Both of Cincinnati's runs were unearned - Holtzman's ERA for the game was 0.00. Gullett's was 1.80. Neither starting pitcher allowed an earned run. In a game where one team got ten hits and the other team got zero, the team with zero hits won.
Now imagine, dear reader, just how terrible a team's defense would have to be to lose a no-hitter on walks, errors, and boneheaded defensive plays. And imagine just how terrible a team's offense would have to be to blow so many different opportunities to get baserunners across the plate, and come away with 10 hits and 0 earned runs.
The car crash of these terrible performances with stellar pitching is our Timeline 31.
Just to recap: * The team that won 3-2 had zero hits * The team that had 10 hits also had zero earned runs, and lost the game * The losing pitcher helped throw a combined no-hitter in the World Series, and it did not matter
This is the game that proves the multiverse has a sense of humor, and that humor is cruelty, and that cruelty has a name, and that name is "Don Gullett (L)".
In the bottom of the sixth, trailing 2-3, Gullett faced the heart of Oakland's order and needed exactly nine pitches to retire all three.

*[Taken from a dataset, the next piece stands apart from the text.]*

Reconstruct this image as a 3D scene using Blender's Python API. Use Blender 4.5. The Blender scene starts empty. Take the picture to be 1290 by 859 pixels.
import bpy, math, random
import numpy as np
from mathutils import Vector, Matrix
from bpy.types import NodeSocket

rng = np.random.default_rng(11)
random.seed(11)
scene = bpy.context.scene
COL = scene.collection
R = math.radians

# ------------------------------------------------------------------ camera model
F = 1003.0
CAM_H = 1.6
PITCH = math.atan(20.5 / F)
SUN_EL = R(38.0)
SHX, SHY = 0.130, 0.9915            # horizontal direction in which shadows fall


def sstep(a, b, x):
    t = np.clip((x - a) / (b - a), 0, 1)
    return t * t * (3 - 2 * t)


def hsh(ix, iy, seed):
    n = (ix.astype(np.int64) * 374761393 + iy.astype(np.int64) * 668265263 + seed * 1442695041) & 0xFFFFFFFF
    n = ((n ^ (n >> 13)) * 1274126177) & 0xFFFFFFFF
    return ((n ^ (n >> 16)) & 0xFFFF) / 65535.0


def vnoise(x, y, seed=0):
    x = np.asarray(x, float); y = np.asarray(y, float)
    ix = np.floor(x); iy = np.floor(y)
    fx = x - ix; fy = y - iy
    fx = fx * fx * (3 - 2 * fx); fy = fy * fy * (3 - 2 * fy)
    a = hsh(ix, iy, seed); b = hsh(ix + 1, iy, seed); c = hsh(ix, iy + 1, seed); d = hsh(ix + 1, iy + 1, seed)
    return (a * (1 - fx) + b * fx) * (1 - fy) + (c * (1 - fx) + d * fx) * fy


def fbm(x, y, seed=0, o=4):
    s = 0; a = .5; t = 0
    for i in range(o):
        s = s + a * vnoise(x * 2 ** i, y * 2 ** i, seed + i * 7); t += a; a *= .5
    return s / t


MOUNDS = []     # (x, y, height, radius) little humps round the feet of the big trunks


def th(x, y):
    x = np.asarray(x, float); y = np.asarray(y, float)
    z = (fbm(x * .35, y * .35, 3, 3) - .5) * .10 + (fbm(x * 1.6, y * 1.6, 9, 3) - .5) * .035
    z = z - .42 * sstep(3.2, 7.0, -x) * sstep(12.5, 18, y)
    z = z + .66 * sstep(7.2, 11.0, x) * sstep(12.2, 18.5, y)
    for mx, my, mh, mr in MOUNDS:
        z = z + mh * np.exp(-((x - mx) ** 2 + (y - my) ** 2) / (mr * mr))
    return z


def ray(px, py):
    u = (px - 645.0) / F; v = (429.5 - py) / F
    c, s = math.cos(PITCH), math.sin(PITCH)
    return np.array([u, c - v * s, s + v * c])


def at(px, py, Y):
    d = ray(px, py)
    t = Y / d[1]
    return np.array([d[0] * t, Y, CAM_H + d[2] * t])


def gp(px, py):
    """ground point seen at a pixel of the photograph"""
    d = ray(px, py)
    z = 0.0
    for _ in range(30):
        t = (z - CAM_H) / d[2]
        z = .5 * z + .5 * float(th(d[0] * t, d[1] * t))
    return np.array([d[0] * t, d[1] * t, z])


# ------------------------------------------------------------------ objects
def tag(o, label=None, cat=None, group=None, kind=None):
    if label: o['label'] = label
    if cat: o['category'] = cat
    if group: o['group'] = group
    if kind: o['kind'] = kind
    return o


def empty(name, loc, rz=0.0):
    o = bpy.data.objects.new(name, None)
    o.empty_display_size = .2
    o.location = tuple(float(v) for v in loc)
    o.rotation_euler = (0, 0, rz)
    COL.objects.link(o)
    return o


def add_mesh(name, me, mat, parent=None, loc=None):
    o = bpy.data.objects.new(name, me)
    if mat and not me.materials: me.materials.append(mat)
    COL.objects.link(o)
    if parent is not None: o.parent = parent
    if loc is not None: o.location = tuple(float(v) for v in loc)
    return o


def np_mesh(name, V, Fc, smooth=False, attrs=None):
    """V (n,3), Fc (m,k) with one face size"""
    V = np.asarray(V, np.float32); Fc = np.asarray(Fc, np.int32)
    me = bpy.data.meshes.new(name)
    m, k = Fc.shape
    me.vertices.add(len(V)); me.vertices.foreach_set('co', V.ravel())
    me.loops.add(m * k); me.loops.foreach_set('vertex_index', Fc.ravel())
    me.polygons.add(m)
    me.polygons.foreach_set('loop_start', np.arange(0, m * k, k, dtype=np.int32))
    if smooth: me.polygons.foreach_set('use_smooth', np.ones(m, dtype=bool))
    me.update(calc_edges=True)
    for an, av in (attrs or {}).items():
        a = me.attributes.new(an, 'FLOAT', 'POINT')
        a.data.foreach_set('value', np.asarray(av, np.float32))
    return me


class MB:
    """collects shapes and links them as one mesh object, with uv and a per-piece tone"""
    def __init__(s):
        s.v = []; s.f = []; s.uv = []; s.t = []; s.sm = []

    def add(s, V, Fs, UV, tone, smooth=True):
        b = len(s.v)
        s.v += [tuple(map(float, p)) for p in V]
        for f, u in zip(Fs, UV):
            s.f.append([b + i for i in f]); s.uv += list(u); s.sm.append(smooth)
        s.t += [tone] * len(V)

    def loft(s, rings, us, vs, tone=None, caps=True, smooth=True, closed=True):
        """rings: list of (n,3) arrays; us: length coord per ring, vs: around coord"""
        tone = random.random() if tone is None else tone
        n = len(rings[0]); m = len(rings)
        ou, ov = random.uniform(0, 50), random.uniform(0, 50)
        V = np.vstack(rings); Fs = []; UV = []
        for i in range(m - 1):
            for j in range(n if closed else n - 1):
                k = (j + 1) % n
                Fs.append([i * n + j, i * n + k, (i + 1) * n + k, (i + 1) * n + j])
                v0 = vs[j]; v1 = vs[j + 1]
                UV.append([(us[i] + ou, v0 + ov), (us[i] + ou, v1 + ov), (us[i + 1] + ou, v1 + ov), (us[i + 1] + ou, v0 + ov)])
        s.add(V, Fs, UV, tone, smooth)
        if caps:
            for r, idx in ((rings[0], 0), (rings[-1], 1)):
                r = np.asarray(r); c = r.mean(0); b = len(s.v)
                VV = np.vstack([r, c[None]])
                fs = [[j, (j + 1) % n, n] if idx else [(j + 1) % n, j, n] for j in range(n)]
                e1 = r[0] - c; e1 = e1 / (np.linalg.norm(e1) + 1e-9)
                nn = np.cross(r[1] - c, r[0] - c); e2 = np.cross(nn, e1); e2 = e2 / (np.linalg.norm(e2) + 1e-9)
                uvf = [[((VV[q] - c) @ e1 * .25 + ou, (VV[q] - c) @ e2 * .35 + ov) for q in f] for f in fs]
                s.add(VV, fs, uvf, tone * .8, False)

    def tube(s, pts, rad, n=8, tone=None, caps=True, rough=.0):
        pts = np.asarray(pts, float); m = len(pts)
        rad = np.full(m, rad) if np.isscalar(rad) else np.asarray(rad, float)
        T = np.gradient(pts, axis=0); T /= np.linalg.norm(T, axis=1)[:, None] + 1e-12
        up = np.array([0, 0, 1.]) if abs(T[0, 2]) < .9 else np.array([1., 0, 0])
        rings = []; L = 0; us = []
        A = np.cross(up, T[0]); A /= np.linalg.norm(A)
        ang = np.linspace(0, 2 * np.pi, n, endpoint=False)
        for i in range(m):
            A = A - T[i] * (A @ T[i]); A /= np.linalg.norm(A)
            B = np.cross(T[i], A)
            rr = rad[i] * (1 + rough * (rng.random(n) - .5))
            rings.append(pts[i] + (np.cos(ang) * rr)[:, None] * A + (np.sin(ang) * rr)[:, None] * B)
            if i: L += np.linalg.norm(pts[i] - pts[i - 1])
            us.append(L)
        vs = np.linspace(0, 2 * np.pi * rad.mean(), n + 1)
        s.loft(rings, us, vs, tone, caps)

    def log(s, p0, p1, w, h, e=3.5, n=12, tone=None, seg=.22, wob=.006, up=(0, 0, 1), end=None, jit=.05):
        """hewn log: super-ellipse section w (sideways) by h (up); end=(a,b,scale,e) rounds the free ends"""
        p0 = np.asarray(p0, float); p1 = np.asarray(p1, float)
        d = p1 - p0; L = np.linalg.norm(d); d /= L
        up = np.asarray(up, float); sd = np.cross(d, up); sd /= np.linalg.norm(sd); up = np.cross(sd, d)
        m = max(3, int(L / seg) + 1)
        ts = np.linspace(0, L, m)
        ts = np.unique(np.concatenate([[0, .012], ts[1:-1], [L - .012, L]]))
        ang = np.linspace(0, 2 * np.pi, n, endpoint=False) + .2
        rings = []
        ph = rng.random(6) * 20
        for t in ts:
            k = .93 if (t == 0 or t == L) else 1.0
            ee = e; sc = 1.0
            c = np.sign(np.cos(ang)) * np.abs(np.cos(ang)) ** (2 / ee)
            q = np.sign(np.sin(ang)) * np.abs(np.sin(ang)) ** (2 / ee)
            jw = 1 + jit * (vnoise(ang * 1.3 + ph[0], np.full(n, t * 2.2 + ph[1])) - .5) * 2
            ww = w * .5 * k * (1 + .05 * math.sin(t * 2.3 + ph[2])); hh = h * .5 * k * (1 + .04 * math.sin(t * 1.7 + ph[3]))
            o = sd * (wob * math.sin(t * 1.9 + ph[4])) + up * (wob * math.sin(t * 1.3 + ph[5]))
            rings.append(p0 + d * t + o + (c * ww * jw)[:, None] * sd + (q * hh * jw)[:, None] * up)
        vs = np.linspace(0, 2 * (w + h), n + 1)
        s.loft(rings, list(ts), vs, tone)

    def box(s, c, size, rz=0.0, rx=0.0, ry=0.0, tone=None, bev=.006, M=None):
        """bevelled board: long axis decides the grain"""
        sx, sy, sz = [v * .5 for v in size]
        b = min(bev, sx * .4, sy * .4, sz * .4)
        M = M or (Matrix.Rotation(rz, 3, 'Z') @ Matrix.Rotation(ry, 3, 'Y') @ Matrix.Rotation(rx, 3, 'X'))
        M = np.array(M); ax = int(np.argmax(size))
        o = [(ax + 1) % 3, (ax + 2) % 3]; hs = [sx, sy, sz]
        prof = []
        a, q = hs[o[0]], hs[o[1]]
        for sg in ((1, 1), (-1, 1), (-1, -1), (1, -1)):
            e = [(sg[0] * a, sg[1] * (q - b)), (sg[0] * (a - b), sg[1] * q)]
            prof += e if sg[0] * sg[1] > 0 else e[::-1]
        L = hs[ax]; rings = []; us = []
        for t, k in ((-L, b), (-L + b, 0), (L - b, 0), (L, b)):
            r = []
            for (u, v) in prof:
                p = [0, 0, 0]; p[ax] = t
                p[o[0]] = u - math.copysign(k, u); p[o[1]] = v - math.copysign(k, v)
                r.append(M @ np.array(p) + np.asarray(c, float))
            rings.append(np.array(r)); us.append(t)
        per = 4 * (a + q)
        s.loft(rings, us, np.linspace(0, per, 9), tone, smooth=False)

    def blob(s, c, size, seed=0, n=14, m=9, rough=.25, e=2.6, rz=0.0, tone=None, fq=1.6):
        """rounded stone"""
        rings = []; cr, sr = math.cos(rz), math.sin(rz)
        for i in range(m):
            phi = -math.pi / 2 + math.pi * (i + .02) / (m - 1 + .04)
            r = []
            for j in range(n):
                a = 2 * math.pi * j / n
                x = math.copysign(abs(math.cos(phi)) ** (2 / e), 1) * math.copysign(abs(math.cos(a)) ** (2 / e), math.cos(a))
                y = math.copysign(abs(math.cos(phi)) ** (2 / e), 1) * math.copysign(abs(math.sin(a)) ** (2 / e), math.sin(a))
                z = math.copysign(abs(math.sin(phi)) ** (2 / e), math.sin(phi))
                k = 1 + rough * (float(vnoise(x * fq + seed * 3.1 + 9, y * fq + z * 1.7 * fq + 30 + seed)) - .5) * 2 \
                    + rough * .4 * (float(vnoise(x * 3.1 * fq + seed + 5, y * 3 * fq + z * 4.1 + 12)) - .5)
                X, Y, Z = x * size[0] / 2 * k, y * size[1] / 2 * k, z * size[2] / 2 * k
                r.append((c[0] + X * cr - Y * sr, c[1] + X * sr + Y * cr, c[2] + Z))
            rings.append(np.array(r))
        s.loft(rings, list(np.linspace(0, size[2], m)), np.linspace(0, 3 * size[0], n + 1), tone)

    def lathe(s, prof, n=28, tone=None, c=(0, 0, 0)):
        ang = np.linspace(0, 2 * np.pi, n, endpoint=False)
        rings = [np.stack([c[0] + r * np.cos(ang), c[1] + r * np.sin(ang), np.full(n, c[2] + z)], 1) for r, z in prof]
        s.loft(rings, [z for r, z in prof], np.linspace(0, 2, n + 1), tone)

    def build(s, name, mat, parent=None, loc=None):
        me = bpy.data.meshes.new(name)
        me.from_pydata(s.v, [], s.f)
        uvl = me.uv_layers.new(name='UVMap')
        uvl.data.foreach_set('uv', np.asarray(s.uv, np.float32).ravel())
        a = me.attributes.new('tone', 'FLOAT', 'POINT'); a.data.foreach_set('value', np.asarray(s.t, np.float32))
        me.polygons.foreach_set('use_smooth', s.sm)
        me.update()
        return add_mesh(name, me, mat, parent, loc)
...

Matty Alou fouled off a pitch, swung through the next, and swung through the third. Three pitches, strikeout. Joe Rudi swung through a strike, took a ball, then rolled a groundball to the mound — Gullett fielded it himself, threw to first, three pitches, out. Sal Bando fouled the first pitch back, watched a called strike paint the corner, then stood frozen as a third strike caught the inside edge. Three pitches, strikeout looking.
Nine pitches. Three batters. Three outs. No baserunners. No foul balls hit into play. One ball — to Rudi, who put the next pitch on the ground so weakly that Gullett barely had to move his feet. Had that single ball been a strike, and had Rudi swung through it instead of grounding out, this would have been an immaculate inning — one of the rarest feats in baseball, achieved only 114 times in the history of the major leagues through 2024. Gullett missed it by one pitch.
He left the game after that inning. Cincinnati trailed 3-2. They would not tie the game until the ninth, would not win until the fifteenth. Clay Carroll, who entered in the twelfth, got the win. Gullett got nothing — not the decision, not the record, not the recognition. Just nine pitches in an empty half-inning that no one will remember unless they read this page.
But it happened. In thirty-five simulated timelines, across hundreds of half-innings pitched, Don Gullett's most perfect moment lasted nine pitches in the sixth inning of a game that still had nine innings left to play.
Don Gullett's career across 35 timelines: 7-14. 249 innings pitched. 2.96 ERA.
Ken Holtzman's career across 35 timelines: 14-7. 265 innings pitched. 2.68 ERA.
Don Gullett is the tragic figure of the Infinite Cincinnati multiverse. A stellar pitcher consistently pitching the game of his life in the biggest spot in his career, in a universe that had already decided he was going to lose.